С последней точки зрения вполне уместно и понятно обычное у восточных богословов различение между апофатическим и катафатическим богословием: все конечное указывает на Бесконечное, как на абсолютную причину и цель (катафатическое богословие); но последнее Само стоит не только выше всего конечного, но и совершенно отличается от него (апофатическое богословие). С западной точки зрения это различение не имеет места или же должно получить совершенно иное значение. Человеческий дух указывает на Бога не только как на причину; он сходен с Ним по существу. Поэтому все существенные свойства его в собственном смысле должны быть приписаны Божеству; апофатический момент можно усматривать лишь в том, что эти свойства должны быть приписаны Ему в безусловной степени, в какой они не существуют в конечных существах. Благость Божия, по Августину, выше всякой качественности, Бог велик помимо всякого количества и т. п. В этом смысле к Нему не приложимы аристотелевские категории. Если у Дионисия и Максима беспредельность есть отрицательное понятие в отношении к Богу (Который έπέκεινα πάσης απειρίας), то для бл. Августина оно означает возведение в положительную беспредельную степень тех же самых свойств, которые заключаются в конечном.

Полагая различие между апофатическим и катафатическим богословием, восточные различают, далее, между 1) существом или сущностью (ούσία), 2) проявлением или действием божественной сущности вне (Ενέργεια, θεοφάνειαι κατά τήν θείαν Ενέργειαν) и 3) ипостасью или лицом (ύπόστασις). С субъективно–психологической точки зрения бл. Августина, по которой во внутренней жизни личности проявляется самая сущность духа, так как memoria, intellectus и voluntas не суть акциденции духа, отличные от своего субъекта, и внешние проявления могут быть поняты только как выражение внутреннего процесса, различие между сущностью (essentia) и действием (operatio), а также лицом (persona), до известной степени сглаживается.

Различие в последнем пункте отражается и в различном понимании отношения Божества к миру в акте творения. И по восточному, и по западному воззрению мир сотворен Богом по идеям, которые существовали в Нем от вечности. Но по западному воззрению, подобно тому как мысли человека порождаются из глубины его духа, божественные идеи являются порождением и выражением самого существа Божия и потому не должны быть отделяемы от Него[656]. Каким же образом получают они внешнее существование и осуществляются в мире? Отвечая на этот вопрос, бл. Августин только далее проводит аналогию между духом человеческим и духом Бесконечным. Подобно тому как идеи человека получают внешнее существование благодаря внешнему материалу, на котором они осуществляются, — и Бог, создавая мир, сначала создал из ничего бесформенную материю и затем осуществил на ней Свои идеи.

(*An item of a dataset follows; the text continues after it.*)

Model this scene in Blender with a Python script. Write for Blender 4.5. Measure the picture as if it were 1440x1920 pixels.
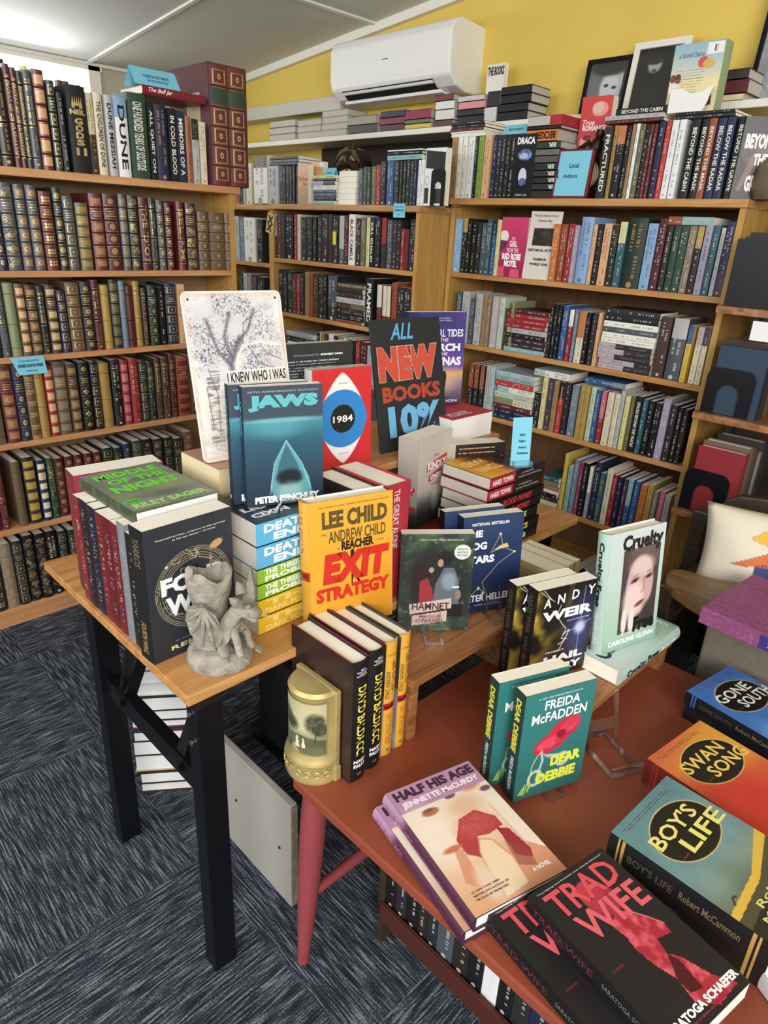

Иначе представляется дело по восточному воззрению. Идеи (или действия, ένέργειαι) Божества, хотя и проистекают из сущности Божества, но не выражают ее по ее непостижимости и потому отличаются от нее. С другой стороны, они отличаются от мира конечного (по платоновскому реалистическому представлению). Аналогия божественной деятельности с человеческой в данном случае (по крайней мере implicite) признается несостоятельной. Мир сотворен по идеям и представляет в известной степени их воплощение. Но полного осуществления их еще нет; конечные существа только стремятся к этому осуществлению при помощи самого Бога. Идея понимается не только как причина, но и как цель или идеал (λόγος, по учению Максима). Введение материи для объяснения сотворения мира по идеям в конце концов не достигает цели; если все идеи имеют своим субстратом материю, то для материи уже не может быть мыслим еще какой‑либо субстрат, и она по необходимости признается сотворенною из ничего. Поэтому восточное богословие вводит материю лишь как субстрат чувственного мира. Григорий Нисский, как было сказано, делал при этом попытку объяснить возможность ее происхождения от Бога чрез разрешение ее в нематериальные элементы.